▶ [What is expected] The lines to be extracted run from the start of the listing through the line containing "from mathutils import Vector, Matrix"; copy them exactly and nothing else.

▶ [Recorded information]
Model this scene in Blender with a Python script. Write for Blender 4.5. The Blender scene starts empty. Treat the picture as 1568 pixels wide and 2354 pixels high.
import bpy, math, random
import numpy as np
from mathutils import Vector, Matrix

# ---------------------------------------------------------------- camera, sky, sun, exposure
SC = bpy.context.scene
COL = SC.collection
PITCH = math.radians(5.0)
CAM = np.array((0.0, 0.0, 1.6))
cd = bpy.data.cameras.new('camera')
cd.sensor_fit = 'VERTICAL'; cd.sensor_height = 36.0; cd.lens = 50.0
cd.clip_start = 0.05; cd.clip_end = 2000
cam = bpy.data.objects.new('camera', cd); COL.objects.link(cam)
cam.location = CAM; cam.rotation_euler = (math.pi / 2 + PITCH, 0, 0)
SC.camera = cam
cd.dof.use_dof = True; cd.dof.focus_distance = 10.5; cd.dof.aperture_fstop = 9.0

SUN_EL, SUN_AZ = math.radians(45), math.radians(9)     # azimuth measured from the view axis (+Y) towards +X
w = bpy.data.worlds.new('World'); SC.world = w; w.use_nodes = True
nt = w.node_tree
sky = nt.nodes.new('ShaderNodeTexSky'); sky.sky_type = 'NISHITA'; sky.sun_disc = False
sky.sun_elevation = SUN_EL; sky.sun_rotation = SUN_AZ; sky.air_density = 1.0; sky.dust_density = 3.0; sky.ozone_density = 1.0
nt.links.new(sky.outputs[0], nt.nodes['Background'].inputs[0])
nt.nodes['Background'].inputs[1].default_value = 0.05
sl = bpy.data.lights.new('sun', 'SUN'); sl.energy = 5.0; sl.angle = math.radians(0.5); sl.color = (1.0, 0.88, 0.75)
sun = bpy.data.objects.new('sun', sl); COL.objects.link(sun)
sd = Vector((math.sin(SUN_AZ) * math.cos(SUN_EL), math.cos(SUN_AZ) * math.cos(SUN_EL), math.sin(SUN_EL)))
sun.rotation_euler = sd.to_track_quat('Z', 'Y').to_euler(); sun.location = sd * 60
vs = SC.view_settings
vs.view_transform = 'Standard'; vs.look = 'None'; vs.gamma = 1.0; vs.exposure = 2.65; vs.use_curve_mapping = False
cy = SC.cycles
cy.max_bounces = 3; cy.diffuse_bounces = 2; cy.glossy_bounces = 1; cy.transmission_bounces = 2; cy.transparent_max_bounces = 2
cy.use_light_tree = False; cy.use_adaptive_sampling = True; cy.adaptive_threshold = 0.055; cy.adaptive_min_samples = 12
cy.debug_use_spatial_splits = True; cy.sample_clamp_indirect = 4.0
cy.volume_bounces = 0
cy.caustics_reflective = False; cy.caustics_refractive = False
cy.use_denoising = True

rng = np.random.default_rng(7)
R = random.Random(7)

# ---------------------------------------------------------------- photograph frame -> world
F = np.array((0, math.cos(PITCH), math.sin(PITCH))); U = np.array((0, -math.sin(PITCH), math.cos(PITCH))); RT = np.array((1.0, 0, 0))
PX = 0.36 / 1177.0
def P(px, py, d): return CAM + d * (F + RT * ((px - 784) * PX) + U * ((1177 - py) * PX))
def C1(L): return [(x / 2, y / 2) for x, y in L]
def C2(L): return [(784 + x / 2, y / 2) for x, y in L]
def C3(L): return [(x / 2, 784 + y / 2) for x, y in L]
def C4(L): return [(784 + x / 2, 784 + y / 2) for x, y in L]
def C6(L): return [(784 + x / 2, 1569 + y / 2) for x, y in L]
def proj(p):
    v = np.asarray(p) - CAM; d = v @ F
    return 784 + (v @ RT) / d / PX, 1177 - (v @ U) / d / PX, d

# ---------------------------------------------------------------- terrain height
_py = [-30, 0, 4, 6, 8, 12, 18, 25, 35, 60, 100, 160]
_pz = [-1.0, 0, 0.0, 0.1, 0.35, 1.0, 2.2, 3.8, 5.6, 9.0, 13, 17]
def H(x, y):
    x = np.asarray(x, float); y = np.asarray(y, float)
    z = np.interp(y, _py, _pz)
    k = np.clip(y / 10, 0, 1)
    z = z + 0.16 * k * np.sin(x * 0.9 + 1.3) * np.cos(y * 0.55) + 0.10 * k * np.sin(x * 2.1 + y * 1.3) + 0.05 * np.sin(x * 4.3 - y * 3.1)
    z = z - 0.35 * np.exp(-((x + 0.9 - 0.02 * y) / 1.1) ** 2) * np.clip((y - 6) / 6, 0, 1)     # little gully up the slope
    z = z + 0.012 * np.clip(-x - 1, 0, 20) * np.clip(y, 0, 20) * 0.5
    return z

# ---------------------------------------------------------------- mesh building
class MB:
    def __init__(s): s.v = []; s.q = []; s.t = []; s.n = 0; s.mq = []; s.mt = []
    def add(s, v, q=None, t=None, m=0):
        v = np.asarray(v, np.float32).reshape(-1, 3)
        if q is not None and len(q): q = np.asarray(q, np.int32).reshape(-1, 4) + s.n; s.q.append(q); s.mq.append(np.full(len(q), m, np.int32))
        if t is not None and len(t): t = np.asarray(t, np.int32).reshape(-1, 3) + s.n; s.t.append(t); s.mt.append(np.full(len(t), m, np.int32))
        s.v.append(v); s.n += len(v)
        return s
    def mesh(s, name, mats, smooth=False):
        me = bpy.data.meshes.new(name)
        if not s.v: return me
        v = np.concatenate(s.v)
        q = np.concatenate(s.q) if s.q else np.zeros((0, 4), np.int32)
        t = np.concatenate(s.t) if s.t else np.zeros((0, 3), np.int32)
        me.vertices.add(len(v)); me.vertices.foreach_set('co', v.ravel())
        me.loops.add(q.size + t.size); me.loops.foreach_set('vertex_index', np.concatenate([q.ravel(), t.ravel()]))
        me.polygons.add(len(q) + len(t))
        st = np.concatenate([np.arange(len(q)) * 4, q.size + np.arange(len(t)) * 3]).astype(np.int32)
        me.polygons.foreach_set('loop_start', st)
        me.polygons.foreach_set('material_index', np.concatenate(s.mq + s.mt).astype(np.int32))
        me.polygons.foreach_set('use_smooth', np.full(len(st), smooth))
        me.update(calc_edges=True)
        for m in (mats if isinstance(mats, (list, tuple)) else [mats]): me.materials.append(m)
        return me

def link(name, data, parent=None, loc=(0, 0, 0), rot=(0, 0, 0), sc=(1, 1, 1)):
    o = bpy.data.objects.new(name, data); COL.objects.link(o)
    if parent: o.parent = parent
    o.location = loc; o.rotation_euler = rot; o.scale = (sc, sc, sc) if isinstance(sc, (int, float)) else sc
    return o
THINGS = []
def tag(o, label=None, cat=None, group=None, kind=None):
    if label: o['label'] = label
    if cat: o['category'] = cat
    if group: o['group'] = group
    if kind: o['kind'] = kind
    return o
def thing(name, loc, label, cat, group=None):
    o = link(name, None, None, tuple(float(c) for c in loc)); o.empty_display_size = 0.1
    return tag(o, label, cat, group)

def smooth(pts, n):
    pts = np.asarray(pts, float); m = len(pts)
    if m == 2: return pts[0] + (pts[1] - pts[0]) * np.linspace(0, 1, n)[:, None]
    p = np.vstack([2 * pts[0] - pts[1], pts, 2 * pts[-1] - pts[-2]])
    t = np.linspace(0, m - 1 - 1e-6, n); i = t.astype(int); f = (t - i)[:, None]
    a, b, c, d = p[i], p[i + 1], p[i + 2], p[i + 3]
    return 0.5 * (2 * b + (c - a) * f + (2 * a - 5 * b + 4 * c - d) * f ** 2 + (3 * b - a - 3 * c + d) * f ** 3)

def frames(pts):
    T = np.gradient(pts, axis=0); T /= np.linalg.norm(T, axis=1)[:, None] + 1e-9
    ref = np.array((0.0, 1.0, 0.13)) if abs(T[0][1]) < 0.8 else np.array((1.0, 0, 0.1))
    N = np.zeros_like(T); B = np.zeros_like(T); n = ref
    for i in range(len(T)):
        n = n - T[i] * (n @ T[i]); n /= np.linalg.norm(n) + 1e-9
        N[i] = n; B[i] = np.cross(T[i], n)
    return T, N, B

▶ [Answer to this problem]
Model this scene in Blender with a Python script. Write for Blender 4.5. The Blender scene starts empty. Treat the picture as 1568 pixels wide and 2354 pixels high.
import bpy, math, random
import numpy as np
from mathutils import Vector, Matrix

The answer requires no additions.